What is expected: The lines to extract run from the first line of the entries through the line that contains "mb.build('rim_hook', 'cream_panel', t_)"; reproduce exactly those lines and no others.

start

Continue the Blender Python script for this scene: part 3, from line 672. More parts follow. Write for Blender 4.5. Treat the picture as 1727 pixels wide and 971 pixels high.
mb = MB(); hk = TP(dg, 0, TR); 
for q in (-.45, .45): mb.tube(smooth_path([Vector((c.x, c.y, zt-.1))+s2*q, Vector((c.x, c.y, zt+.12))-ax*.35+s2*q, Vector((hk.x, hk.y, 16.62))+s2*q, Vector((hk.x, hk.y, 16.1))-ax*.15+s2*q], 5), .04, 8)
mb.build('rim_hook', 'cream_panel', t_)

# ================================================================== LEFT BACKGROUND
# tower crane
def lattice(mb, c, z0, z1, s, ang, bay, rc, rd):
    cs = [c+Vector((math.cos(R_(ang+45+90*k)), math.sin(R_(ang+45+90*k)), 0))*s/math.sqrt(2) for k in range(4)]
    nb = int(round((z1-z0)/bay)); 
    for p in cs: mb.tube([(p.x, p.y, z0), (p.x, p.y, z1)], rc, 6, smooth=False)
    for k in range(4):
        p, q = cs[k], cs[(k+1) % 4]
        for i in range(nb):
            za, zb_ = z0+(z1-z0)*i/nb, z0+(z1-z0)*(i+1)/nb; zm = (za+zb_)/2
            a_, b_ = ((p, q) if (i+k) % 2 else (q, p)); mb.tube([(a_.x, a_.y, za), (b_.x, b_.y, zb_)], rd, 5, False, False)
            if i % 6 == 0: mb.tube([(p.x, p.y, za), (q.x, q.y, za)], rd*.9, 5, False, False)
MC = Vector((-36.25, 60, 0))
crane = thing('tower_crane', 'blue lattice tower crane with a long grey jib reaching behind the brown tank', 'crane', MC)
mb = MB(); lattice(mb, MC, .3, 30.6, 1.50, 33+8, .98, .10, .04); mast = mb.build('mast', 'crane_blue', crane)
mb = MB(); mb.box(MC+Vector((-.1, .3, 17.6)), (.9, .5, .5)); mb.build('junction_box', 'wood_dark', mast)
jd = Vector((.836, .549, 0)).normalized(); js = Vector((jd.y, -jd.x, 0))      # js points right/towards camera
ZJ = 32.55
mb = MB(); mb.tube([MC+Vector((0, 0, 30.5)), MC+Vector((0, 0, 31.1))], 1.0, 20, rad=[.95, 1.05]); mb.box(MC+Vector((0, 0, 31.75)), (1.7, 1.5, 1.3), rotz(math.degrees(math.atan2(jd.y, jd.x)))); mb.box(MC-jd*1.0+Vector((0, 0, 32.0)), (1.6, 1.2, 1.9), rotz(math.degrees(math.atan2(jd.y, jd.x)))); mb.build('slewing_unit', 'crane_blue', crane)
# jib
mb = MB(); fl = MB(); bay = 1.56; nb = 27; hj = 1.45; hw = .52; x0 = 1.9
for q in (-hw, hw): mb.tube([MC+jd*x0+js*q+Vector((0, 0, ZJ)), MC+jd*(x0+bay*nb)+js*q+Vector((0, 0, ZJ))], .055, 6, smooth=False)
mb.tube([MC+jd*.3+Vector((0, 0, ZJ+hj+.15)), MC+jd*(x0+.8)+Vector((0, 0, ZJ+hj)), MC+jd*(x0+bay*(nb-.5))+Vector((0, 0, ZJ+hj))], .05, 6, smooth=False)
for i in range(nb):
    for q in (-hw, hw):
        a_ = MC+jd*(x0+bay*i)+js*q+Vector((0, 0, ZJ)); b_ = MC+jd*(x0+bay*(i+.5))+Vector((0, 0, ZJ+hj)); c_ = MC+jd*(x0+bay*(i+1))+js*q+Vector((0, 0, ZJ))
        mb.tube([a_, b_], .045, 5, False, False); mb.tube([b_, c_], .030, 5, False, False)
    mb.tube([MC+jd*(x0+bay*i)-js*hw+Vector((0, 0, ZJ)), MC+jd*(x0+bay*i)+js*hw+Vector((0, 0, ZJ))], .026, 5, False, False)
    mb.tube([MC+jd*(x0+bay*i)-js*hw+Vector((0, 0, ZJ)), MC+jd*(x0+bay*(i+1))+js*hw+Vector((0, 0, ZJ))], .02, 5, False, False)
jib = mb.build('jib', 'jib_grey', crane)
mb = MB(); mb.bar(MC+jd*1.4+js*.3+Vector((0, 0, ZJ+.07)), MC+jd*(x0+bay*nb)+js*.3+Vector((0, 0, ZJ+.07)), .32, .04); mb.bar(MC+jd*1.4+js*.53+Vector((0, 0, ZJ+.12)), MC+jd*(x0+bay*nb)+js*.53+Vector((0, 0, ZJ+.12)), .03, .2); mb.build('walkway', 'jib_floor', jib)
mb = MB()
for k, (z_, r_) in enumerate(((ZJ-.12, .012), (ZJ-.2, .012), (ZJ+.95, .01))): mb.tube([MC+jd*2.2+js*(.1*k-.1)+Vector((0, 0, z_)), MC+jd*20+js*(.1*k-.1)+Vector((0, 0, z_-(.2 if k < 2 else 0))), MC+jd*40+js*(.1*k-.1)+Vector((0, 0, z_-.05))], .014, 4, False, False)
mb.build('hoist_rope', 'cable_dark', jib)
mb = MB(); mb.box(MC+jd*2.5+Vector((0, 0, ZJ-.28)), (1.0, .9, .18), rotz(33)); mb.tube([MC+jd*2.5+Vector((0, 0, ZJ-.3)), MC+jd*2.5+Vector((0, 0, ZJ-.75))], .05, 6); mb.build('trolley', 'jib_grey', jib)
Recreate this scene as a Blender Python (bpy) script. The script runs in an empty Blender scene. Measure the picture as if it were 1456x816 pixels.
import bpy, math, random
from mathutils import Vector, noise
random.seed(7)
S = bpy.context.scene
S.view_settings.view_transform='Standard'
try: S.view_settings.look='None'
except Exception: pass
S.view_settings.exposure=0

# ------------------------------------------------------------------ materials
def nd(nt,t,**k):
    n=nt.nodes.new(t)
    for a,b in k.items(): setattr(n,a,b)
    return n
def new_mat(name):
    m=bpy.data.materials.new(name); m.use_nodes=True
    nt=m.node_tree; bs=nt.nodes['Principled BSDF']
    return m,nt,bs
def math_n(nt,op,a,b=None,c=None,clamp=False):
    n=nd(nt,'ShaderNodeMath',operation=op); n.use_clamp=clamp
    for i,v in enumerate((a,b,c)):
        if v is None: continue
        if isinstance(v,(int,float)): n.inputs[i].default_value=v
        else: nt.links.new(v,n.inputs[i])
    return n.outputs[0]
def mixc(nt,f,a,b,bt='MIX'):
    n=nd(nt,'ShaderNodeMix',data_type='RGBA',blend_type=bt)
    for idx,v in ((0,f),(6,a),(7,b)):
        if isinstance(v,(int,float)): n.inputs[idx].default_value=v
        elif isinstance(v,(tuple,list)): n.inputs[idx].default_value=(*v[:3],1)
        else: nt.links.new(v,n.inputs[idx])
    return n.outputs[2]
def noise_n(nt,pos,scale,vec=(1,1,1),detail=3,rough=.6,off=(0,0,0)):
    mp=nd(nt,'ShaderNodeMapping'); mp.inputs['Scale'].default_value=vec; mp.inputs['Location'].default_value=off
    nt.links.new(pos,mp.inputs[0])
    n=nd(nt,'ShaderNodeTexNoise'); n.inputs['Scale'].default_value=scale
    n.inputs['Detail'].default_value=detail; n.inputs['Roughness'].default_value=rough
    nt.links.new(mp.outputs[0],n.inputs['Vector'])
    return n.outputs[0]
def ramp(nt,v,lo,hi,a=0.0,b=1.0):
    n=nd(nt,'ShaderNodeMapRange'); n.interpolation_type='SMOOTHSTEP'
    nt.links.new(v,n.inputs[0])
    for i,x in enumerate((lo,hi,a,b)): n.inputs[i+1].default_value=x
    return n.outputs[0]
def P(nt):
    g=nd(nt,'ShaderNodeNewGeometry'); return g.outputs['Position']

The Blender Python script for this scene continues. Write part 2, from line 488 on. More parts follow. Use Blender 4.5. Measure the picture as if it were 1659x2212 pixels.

end

The reply:
Continue the Blender Python script for this scene: part 3, from line 672. More parts follow. Write for Blender 4.5. Treat the picture as 1727 pixels wide and 971 pixels high.
mb = MB(); hk = TP(dg, 0, TR); 
for q in (-.45, .45): mb.tube(smooth_path([Vector((c.x, c.y, zt-.1))+s2*q, Vector((c.x, c.y, zt+.12))-ax*.35+s2*q, Vector((hk.x, hk.y, 16.62))+s2*q, Vector((hk.x, hk.y, 16.1))-ax*.15+s2*q], 5), .04, 8)
mb.build('rim_hook', 'cream_panel', t_)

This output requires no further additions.